Long before the Me Too Movement, Jobs Plus Inc. President Gynii Gilliam had a harrowing Me Too experience.

It was late at night. She was working with one of her bosses, who she thought of as a father figure. She received a call from him that they needed to finish a project, so she went to meet him without thinking anything of it.

“I don't think I was more than 6 feet into that room and I was up against the wall," she said Friday, speaking on a panel during the International Women's Day event at the Human Rights Education Institute.

Besieged by unsolicited romantic advances, Gilliam's fight or flight instincts took over.

"You're getting groped, you’re getting kissed, and whatever else is happening to you, that’s kind of in the background because I’m trying to look for things that I can hit this dude with," said Gilliam, who was in her mid-20s at the time. "I’m trying to figure out, 'What moment do I have that I can slip out of here? I’m only that far to the door, if I could just get out of the door.'"

He released his grip and she was out of there, running down the hall and racing down six flights of stairs because she just couldn't take the chance of waiting for the elevator.

"I get to the lobby and it was like shaking, breathing, ‘OK, I’m still here,’” she said. "I believe I got out of that one by the skin of my teeth, really."

Gilliam and seven other well-known local ladies shared their perspectives and experiences during the Women in Leadership panel, moderated by HREI executive director Jeanette Laster.

Laster asked the women a series of questions, including how gender roles have changed in their lifetimes, what challenges they have faced in their professions and what discrimination they have experienced or witnessed.

Joan Genter, a retired 22-year Air Force veteran who now works in real estate, said when she joined the military, women were limited in the jobs they could take, and they certainly couldn't fly fighter jets.

"When I went in, that was very taboo, no woman could fly," she said. "They didn't think we had the ability to do that."

She said it was called the Women's Air Force until the 1970s when women were finally integrated into the regular Air Force.

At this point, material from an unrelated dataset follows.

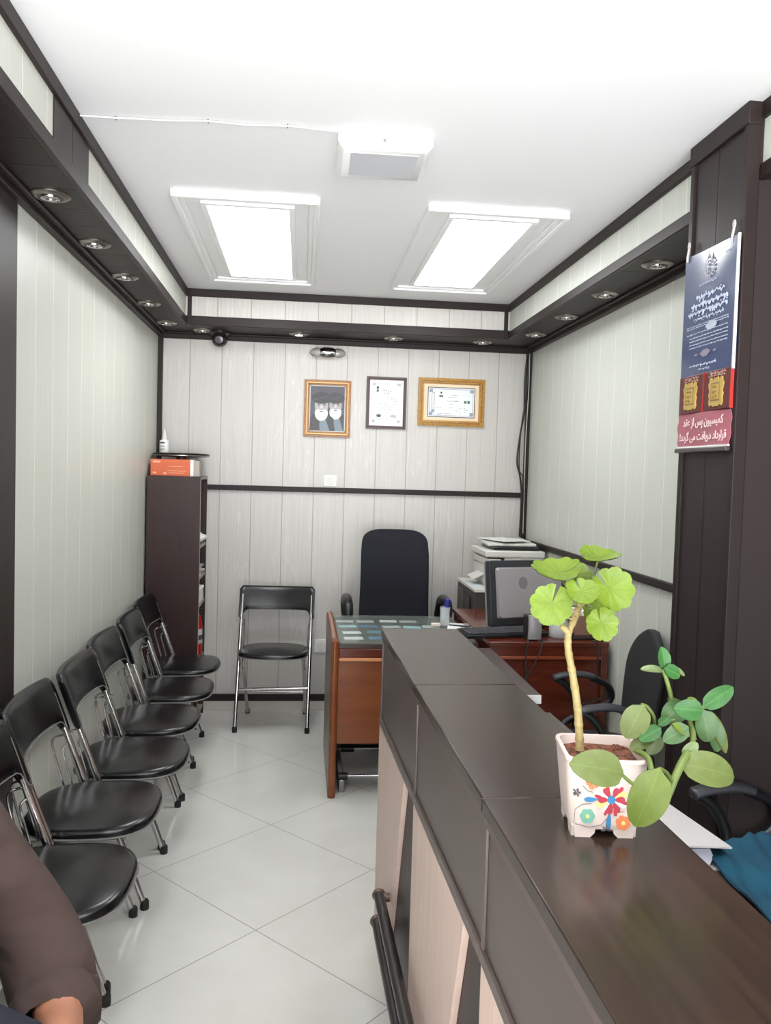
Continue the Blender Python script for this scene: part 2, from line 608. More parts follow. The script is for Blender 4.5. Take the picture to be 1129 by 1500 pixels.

But in the years since, things are getting better.

"I watched those jobs for women become more and more available," she said. "I've seen a huge evolution of the acceptance in the military of women being side-by-side the men."

Knudtsen Chevrolet President Eve Knudtsen, who knows all too well what it's like to be one of very few women working in a male-dominated industry, had these words for females everywhere: "Take your seat at the table."

"We're so good at walking into the room and sitting in the back row. We have to stop that. Take your seat at the table," she said. "You need to be in the front. Make yourself heard."

International Women's Day is celebrated annually on March 8. It's a day that recognizes the movement for women's rights and puts the focus on all things female.

HREI's all-day event also included these panels: Diversity within the Women's Experience; Men Supporting Women; Women in the Arts; Crimes against Women; Women in Sport; Opening Opportunities in Education; and Inspiring Young Professionals.